What have you been reading recently that you might recommend?

I keep coming across Stuart Dybek stories I wish I’d written, like “Pet Milk” and “Paper Lantern.” And as a fan of short-story collections in general, I always like going back to Drinking Coffee Elsewhere by ZZ Packer and Bobcat by Rebecca Lee.

More than novels, which are constrained by the forward momentum of one, overarching plot, I think short-story collections give insight into the obsessions of an author. I have a much better sense of “knowing” a writer after having read a short-story collection than after having read a novel.
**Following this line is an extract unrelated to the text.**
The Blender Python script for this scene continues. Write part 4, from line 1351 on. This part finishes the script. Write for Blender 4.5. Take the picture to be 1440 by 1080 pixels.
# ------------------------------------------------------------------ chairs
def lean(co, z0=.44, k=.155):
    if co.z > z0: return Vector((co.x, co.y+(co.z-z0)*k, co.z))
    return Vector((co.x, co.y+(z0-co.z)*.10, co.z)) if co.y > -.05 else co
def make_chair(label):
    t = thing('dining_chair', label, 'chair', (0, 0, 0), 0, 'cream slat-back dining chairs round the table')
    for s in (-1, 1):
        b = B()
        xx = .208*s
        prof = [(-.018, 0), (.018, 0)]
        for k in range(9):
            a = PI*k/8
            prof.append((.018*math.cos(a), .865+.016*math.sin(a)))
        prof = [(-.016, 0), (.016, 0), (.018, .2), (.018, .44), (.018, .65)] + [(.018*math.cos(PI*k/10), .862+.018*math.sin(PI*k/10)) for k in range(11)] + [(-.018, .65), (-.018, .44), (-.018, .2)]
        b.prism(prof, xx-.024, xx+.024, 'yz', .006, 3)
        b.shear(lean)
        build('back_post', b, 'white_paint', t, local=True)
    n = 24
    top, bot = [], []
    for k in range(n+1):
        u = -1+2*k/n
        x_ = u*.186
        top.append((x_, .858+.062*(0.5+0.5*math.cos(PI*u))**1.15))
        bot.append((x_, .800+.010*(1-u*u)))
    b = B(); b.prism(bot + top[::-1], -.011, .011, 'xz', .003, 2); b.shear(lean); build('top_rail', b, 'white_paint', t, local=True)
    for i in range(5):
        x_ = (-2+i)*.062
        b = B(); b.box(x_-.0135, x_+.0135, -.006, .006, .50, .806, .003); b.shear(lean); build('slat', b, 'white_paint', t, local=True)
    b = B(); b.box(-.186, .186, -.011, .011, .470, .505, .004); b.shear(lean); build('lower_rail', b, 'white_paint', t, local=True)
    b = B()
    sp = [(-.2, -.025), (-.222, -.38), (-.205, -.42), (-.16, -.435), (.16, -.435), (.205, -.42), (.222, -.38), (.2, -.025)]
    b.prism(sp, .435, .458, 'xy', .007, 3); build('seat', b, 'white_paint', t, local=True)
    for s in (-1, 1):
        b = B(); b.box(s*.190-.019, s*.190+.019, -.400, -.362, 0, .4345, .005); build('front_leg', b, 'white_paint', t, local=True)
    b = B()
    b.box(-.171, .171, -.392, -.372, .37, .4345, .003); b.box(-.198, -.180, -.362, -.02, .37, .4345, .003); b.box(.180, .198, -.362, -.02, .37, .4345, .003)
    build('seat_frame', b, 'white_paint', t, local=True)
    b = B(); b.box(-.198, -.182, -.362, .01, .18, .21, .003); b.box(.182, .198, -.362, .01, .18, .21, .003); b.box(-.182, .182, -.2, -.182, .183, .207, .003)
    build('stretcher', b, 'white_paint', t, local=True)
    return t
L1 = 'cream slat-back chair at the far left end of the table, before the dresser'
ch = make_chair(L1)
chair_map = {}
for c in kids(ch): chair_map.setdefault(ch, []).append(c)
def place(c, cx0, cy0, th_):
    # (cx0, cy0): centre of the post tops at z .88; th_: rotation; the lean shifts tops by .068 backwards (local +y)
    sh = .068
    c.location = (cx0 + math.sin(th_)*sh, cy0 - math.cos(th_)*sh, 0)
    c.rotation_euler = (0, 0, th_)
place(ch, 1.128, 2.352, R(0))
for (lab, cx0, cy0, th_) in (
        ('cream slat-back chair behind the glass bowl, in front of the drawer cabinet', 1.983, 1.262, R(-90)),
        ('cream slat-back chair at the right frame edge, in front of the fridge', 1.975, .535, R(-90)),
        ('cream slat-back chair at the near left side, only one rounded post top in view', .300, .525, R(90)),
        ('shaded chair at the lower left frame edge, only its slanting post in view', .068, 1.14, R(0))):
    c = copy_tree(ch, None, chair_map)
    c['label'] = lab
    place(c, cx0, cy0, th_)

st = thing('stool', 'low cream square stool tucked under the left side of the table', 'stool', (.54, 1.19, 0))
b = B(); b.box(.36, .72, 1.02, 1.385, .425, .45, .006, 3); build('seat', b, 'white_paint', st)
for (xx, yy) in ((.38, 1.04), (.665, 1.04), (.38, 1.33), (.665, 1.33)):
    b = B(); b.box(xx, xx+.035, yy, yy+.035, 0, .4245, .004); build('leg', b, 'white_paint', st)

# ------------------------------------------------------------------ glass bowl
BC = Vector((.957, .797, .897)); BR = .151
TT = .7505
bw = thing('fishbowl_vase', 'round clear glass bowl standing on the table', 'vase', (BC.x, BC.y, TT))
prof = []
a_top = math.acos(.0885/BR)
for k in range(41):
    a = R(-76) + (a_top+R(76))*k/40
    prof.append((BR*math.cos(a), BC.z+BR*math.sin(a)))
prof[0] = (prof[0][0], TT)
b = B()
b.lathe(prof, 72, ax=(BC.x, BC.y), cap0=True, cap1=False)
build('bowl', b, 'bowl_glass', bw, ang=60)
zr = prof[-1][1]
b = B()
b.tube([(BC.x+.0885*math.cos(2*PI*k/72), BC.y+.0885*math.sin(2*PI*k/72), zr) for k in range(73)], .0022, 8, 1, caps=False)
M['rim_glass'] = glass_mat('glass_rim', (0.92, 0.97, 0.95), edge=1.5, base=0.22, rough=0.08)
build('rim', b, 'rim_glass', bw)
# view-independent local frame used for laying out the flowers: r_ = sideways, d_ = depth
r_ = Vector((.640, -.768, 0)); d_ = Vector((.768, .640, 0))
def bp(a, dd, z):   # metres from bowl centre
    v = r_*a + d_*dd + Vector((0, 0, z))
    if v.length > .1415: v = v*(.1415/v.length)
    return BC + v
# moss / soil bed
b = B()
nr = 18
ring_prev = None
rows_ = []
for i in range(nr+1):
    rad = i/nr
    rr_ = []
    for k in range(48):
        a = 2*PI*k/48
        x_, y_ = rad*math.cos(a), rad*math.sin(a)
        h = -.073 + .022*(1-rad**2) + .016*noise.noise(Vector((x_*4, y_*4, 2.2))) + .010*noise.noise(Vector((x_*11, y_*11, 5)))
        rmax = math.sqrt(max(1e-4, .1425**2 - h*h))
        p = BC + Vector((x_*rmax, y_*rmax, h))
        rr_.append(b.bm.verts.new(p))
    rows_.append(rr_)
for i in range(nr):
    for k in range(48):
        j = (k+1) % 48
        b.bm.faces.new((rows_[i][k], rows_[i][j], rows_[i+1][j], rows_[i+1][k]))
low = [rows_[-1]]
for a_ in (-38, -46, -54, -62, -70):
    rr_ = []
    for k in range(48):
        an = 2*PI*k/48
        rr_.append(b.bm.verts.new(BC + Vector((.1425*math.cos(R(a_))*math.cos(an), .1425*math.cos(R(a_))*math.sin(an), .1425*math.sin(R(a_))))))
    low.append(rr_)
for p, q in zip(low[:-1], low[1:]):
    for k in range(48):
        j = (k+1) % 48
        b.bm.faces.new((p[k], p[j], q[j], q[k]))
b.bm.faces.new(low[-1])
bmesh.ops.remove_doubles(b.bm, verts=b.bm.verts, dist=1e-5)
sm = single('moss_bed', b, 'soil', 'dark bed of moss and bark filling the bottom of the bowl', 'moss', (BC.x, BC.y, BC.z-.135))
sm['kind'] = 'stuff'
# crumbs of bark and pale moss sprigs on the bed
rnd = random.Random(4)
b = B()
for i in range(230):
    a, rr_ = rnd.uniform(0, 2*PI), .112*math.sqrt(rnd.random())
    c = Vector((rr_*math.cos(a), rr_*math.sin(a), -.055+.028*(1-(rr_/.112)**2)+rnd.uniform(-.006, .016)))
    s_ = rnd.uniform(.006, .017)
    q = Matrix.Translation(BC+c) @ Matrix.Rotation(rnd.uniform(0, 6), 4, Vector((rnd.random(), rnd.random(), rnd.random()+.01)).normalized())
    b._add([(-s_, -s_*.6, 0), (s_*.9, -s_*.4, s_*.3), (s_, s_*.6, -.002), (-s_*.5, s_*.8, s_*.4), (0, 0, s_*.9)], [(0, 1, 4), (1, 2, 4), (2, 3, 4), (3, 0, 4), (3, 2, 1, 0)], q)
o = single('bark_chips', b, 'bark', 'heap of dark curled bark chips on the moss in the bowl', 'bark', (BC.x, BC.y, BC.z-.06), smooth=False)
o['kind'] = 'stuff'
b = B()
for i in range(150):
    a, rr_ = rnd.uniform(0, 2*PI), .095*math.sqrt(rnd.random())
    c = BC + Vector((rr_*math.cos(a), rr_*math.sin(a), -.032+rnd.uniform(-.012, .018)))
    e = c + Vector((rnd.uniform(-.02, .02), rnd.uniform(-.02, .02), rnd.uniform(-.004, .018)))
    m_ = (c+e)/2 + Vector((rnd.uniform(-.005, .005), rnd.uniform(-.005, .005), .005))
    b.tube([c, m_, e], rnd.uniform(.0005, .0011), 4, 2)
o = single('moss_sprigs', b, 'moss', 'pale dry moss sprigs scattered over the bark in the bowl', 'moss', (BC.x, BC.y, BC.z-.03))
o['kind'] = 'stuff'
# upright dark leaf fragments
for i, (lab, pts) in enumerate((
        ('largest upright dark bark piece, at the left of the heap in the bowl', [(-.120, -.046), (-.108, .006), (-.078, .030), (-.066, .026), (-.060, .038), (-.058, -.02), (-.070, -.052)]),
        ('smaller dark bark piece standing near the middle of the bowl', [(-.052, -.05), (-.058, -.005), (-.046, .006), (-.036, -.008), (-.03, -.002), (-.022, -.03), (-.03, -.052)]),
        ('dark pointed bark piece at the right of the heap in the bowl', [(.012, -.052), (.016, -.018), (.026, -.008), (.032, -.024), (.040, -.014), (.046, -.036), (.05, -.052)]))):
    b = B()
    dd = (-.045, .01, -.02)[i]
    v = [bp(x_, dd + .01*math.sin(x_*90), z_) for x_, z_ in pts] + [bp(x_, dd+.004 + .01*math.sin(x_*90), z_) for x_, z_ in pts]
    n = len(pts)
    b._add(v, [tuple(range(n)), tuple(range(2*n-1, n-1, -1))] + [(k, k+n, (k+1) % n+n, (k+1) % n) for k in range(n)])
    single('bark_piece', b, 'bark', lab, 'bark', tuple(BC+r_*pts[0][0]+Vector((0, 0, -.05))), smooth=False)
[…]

What are you writing these days?

Lately I’ve found myself attempting to write what I think of as “millennial” stories. I don’t always identify all that strongly with my generation, but I’ve also come to recognize that the experience of millennials is relatively uncharted territory in the long history of literature, and that it’s a topic I feel qualified to speak on. What does it mean to be a member of this generation, alive at the beginning of the decline of the Western world? Why might we respond to existential threats with apathy? Why have we overcome some of the prejudices of previous generations but not others? Am I overusing the dog filter on Snapchat, or am I not using it enough? These are the some of the questions propelling me at the moment when I sit down to write.